Supply-side economics is similar to “trickle-down” economics, in which wealth benefits are felt by all classes. However, the latter is based on the idea that targeted tax cuts are more effective than the general tax cuts and deregulation at the core of supply-side economics.

Such deregulation may include changes to rules on planning, childcare, immigration, agricultural productivity and digital infrastructure. Kwarteng’s plan is also expected to include further post-Brexit loosening of regulation governing the UK’s financial services sector.

Supply-side economics is visually represented in the so-called Laffer Curve, which charts the theoretical relationship between rates of taxation and government revenue.
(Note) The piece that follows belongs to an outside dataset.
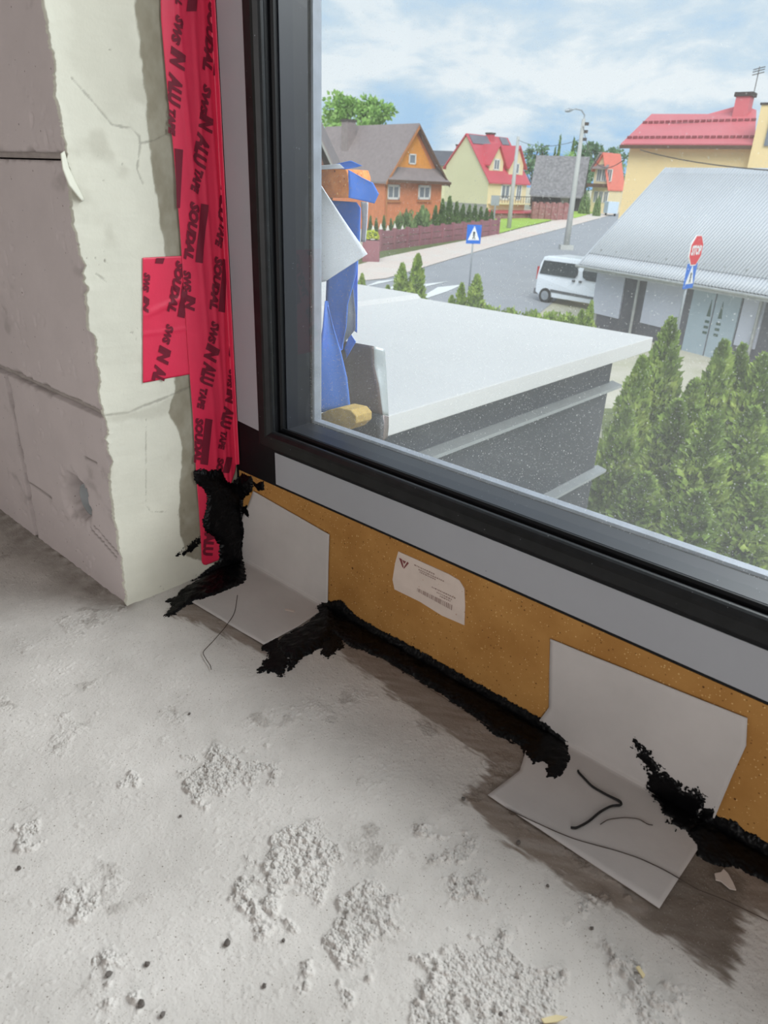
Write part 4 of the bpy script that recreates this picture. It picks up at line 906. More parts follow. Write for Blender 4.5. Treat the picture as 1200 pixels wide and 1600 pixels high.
p = hit(fr, 639, 240, y=-0.05); q = hit(fr, 649, 257, y=-0.05); window_y(t, p[0], q[0], q[2], p[2], -0.06, bars=0)
MB().tube([(0.15, -0.12, 0), (0.15, -0.12, zE)], 0.07).build('downpipe', M_WOODL, t)
ch = hit(fr, 555, 200, x=xR * 0.55)
chimney(t, xR * 0.62, 7.6, zR - 2.2, hit(fr, 555, 189, y=7.6)[2], 0.95, M_ROOFB)
# ---- neighbour at the very left
fr = frame_at('timber_house', 'dark brown timber house end with grey verge at the pane left edge', 'house', 502, 330, 50, 0); t = fr[0]
q0 = hit(fr, 480, 180, y=0); q1 = hit(fr, 518, 258, y=0); q2 = hit(fr, 500, 330, y=0)
MB().prism([(-6, 0, -1), (q1[0] - 0.5, 0, -1), (q1[0] - 0.5, 0, q1[2]), (q0[0], 0, q0[2]), (-6, 0, q1[2])], (0, 7, 0)).build('walls', pm('brown boarding', (112, 78, 66), 0.8, var=0.15, scale=2), t)
MB().prism([(q0[0], -0.4, q0[2] + 0.5), (q1[0] + 0.15, -0.4, q1[2] + 0.1), (q1[0] + 0.15, -0.4, q1[2] - 0.25), (q0[0], -0.4, q0[2] + 0.1)], (0, 7.5, 0)).build('roof_slope', M_ROOFB, t)
MB().prism([(q0[0], -0.46, q0[2] + 0.42), (q1[0] + 0.1, -0.46, q1[2] + 0.02), (q1[0] + 0.1, -0.46, q1[2] - 0.22), (q0[0], -0.46, q0[2] + 0.12)], (0, 0.06, 0)).build('verge_board', M_GREYP, t)

# ---- cream house with red roof, dormers and roof panels
fr = frame_at('cream_house', 'cream house with red roof, two gabled dormers and roof panels', 'house', 693, 325, 97, -47); t = fr[0]
w = hit(fr, 763, 290, y=0)[0]; zl = hit(fr, 692, 259, y=0)[2]; zr = hit(fr, 765, 281, y=0)[2]; pk = hit(fr, 730, 211, y=0); xr_, zt_ = pk[0], pk[2]; Lc = hit(fr, 822, 300, x=w)[1]
shell(t, w, Lc, zl, zr, zt_, xr_, M_CREAM); slopes(t, w, Lc, zl, zr, zt_, xr_, 0.55, 0.25, 0.15, M_RED)
MB().box((w - 0.02, 0.02, 0.2), (w + 0.02, Lc - 0.02, zr)).build('front_wall', M_CREAMF, t)
MB().box((-0.03, -0.04, -1), (w + 0.03, 0.0, hit(fr, 740, 318, y=0)[2])).build('plinth', M_GREYP, t)
sl = (zr - zt_) / (w - xr_)
zs_ = lambda x: zt_ + sl * (x - xr_)
for (y0, y1, x1, nm) in ((Lc * 0.10, Lc * 0.44, w - 0.7, 'left'), (Lc * 0.56, Lc * 0.93, w - 0.45, 'right')):
    ym = (y0 + y1) / 2; zt2 = zt_ - 1.0; zb_ = zs_(x1) + 0.1; ze2 = zb_ + (zt2 - zb_) * 0.38
    d_ = MB().prism([(x1, y0, zb_ - 0.3), (x1, y1, zb_ - 0.3), (x1, y1, ze2), (x1, ym, zt2), (x1, y0, ze2)], (xr_ + 0.4 - x1, 0, 0)).build('dormer', M_CREAMF, t)
    for ya in (y0 - 0.35, y1 + 0.35):
        za = ze2 - 0.35 * (zt2 - ze2) / (ym - y0)
        MB().prism([(x1 + 0.35, ya, za), (x1 + 0.35, ym, zt2), (x1 + 0.35, ym, zt2 + 0.17), (x1 + 0.35, ya, za + 0.17)], (xr_ - 0.2 - x1, 0, 0)).build('dormer_roof', M_RED, d_)
    window_x(t, ym - 0.55, ym + 0.55, zb_ + 0.15, zb_ + 1.35, x1)
def panel_on_slope(x0, x1, y0, y1, nm='roof_panel'):
    MB().prism([(x0, y0, zs_(x0) + 0.22), (x1, y0, zs_(x1) + 0.22), (x1, y1, zs_(x1) + 0.22), (x0, y1, zs_(x0) + 0.22)], (0.03, 0, 0.06)).build(nm, M_PANEL, t)
wd_ = w - xr_
panel_on_slope(xr_ + 0.04 * wd_, xr_ + 0.24 * wd_, 0.1, Lc * 0.46); panel_on_slope(xr_ + 0.03 * wd_, xr_ + 0.2 * wd_, Lc * 0.78, Lc * 0.97)
chimney(t, xr_ + 0.15, Lc * 0.55, zt_ - 0.6, zt_ + 0.45, 0.75, M_RED)
zq = hit(fr, 790, 300, x=w)[2]
window_x(t, Lc * 0.32, Lc * 0.56, zq - 0.9, zq + 0.9, w + 0.02); window_x(t, Lc * 0.72, Lc * 0.86, zq - 0.9, zq + 0.9, w + 0.02)
MB().box((w, Lc * 0.02, zq - 1.35), (w + 0.9, Lc, zq - 1.2)).build('balcony', M_CREAMF, t)
rl = MB(); rl.box((w + 0.82, Lc * 0.02, zq - 0.5), (w + 0.88, Lc, zq - 0.42))
for i in range(14): rl.box((w + 0.83, Lc * (0.03 + i * 0.07), zq - 1.2), (w + 0.87, Lc * (0.03 + i * 0.07) + 0.04, zq - 0.45))
rl.build('balcony_rail', M_DARKRAIL, t)
MB().prism([(w, 0.3, zq - 2.0), (w + 1.0, 0.3, zq - 2.2), (w + 1.0, 0.3, zq - 2.35), (w, 0.3, zq - 2.15)], (0, Lc * 1.35, 0)).build('porch_roof', M_RED, t)
MB().box((w, 0.4, -1), (w + 0.8, Lc * 1.3, zq - 2.3)).build('porch_wall', M_BRICKR, t)
# ---- dark-roofed house behind, with chimney and dish
fr = frame_at('far_house', 'low dark-roofed house with chimney and dish between orange and cream houses', 'house', 716, 300, 112, 78); t = fr[0]
zt_ = hit(fr, 700, 238, x=3.5)[2]; zl = hit(fr, 700, 258, x=0)[2]
shell(t, 7, 9, zl, zl, zt_, 3.5, M_CREAM); slopes(t, 7, 9, zl, zl, zt_, 3.5, 0.4, 0.4, 0.15, pm('dark slate roof', (96, 96, 104), 0.7, var=0.1, scale=1))
chimney(t, 3.5, 0.9, zt_ - 0.5, hit(fr, 706, 226, x=3.5)[2], 0.7, M_BRICKR)
b = MB(); b.tube([(3.2, 0.1, zt_ + 0.55), (3.1, 0.1, zt_ + 0.75)], [0.62, 0.05], 14); b.tube([(3.4, 0.1, zt_ - 0.2), (3.3, 0.1, zt_ + 0.6)], 0.05)
b.build('satellite_dish', M_WFRAME, t)
# ---- weathered hut
fr = frame_at('wooden_hut', 'weathered dark wooden hut with mossy grey shingle roof', 'hut', 903, 335, 118, 74); t = fr[0]
zl = hit(fr, 870, 300, x=0)[2]; zt_ = hit(fr, 870, 246, x=3.6)[2]; Lw = hit(fr, 832, 300, x=0)[1]
shell(t, 7.2, Lw, zl, zl, zt_, 3.6, M_DARKW); slopes(t, 7.2, Lw, zl, zl, zt_, 3.6, 0.7, 0.4, 0.2, M_PINK)
MB().prism([(-1.6, -0.2, zl - 0.75), (0, -0.2, zl + 0.1), (0, -0.2, zl + 0.25), (-1.6, -0.2, zl - 0.55)], (0, Lw + 0.3, 0)).build('lean_to_roof', M_PINK, t)
p = hit(fr, 880, 318, x=0); MB().box((-0.08, p[1] - 0.8, p[2] - 1.2), (0.05, p[1] + 0.4, p[2] + 0.8)).build('door', M_GREYP, t)
# ---- red roofed house far down the street
fr = frame_at('street_house', 'distant cream house with orange-red roof and balcony down the street', 'house', 921, 325, 118, -52); t = fr[0]
w = hit(fr, 951, 300, y=0)[0]; pk = hit(fr, 945, 241, y=0); zl = hit(fr, 924, 264, y=0)[2]; zr = hit(fr, 955, 293, y=0)[2]; Lq = hit(fr, 972, 300, x=w)[1]
shell(t, w, Lq, zl, zr, pk[2], pk[0], M_CREAMF); slopes(t, w, Lq, zl, zr, pk[2], pk[0], 0.5, 0.5, 0.2, M_ORED)
zc = hit(fr, 935, 262, y=0)[2]
MB().prism([(0.0, -0.9, zc - 0.2), (w * 0.95, -0.9, zc - 0.2), (w * 0.8, 0, zc + 0.3), (0, 0, zc + 0.3)], (0, 0, 0.12)).build('pent_roof', M_ROOFB, t)
MB().prism([(-0.4, -0.7, zl - 0.1), (pk[0] * 0.75, -0.7, pk[2] + 0.05), (pk[0] * 0.75, -0.7, pk[2] + 0.3), (-0.4, -0.7, zl + 0.15)], (0, 3, 0)).build('gable_roof', M_ROOFB, t)
zb2 = hit(fr, 935, 287, y=0)[2]
MB().box((-0.2, -1.2, zb2 - 0.5), (w * 0.9, 0, zb2)).build('balcony', M_TRIMB, t)
for xx in (0.15, 0.45, 0.75): window_y(t, w * xx, w * xx + 0.9, zb2 + 0.3, zb2 + 2.0); window_y(t, w * xx, w * xx + 0.8, zb2 - 2.6, zb2 - 1.0)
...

The curve was created by Reagan-era US economist Arthur Laffer, who argued that lowering tax rates boosts government revenue through higher economic growth.

As Liz Truss and her allies have repeatedly stated, the key point is “growing the economic pie”, with the ultimate goal of benefitting everyone, rather than worrying about exactly how the pie is divided up.

This theory has been challenged by a series of economists in recent years. A London School of Economics analysis of 18 OECD countries between 1970 and 2020 found that big tax cuts for the rich increased the share of national income earned by the top 1%, but had no significant effect on the wider economy in terms of unemployment or GDP per capita.

What are the Truss government’s options?

Supply-side economics “used to have a bad name”, wrote economist Allison Schrager for Bloomberg. But “a more modern view” of the theory has won “converts on both the right and the left”, although “how to achieve it is dividing policymakers”.

One policy that Kwarteng may consider could be relaxing Britain’s strict Sunday trading laws, “which increases convenience for the consumer by allowing larger superstores to stay open for longer, giving shoppers greater choice and encouraging them to make purchases”, said The Independent.

“But the downsides of such a step have to be taken into account too,” the news site continued. The measure “could eat into the tactical competitive advantage awarded to smaller shops and increase the likelihood of their larger retail rivals cannibalising trade and developing a monopoly”, which would leave customers “with fewer options and held hostage to flatlining prices”.

The chancellor has already announced the introduction of new “investment zones” with greater tax reliefs and allowances and easier planning processes. Other reforms could include tax reliefs to companies developing low-carbon technologies; building new rail links between cities to encourage trade; and investing in a faster broadband network to support businesses.

The “long-term success” of the government’s growth plan “now largely hinges on these supply reforms”, said Ryan Bourne, chair in public understanding of economics at the Cato Institute think tank, in an article for Conservative Home. These supply-side plans “have always been more important that the modest net tax cuts”, he added.

Will it work?

A “key problem” with Kwarteng’s plan is that “there seems less scope for a supply-side boost than in the early 1980s”, said MoneyWeek.

The Times’s economics correspondent Arthi Nachiappan explained that “today the UK already boasts some of the lowest headline corporate tax rates among rich countries”. But these low taxes have “failed to generate substantive growth and productivity”, he added.

Pundits are suggesting that, having already bowed to political pressure to abandon the scrapping of the top rate of tax, the government’s supply-side revolution may be dead in the water.

Rather than stimulating the UK's economy, Truss’s first financial update as prime minister “very nearly killed it – and with it, perhaps, the notion that supply-side economics is a good fit for the challenges of the 21st century”, said Canada’s National Observer.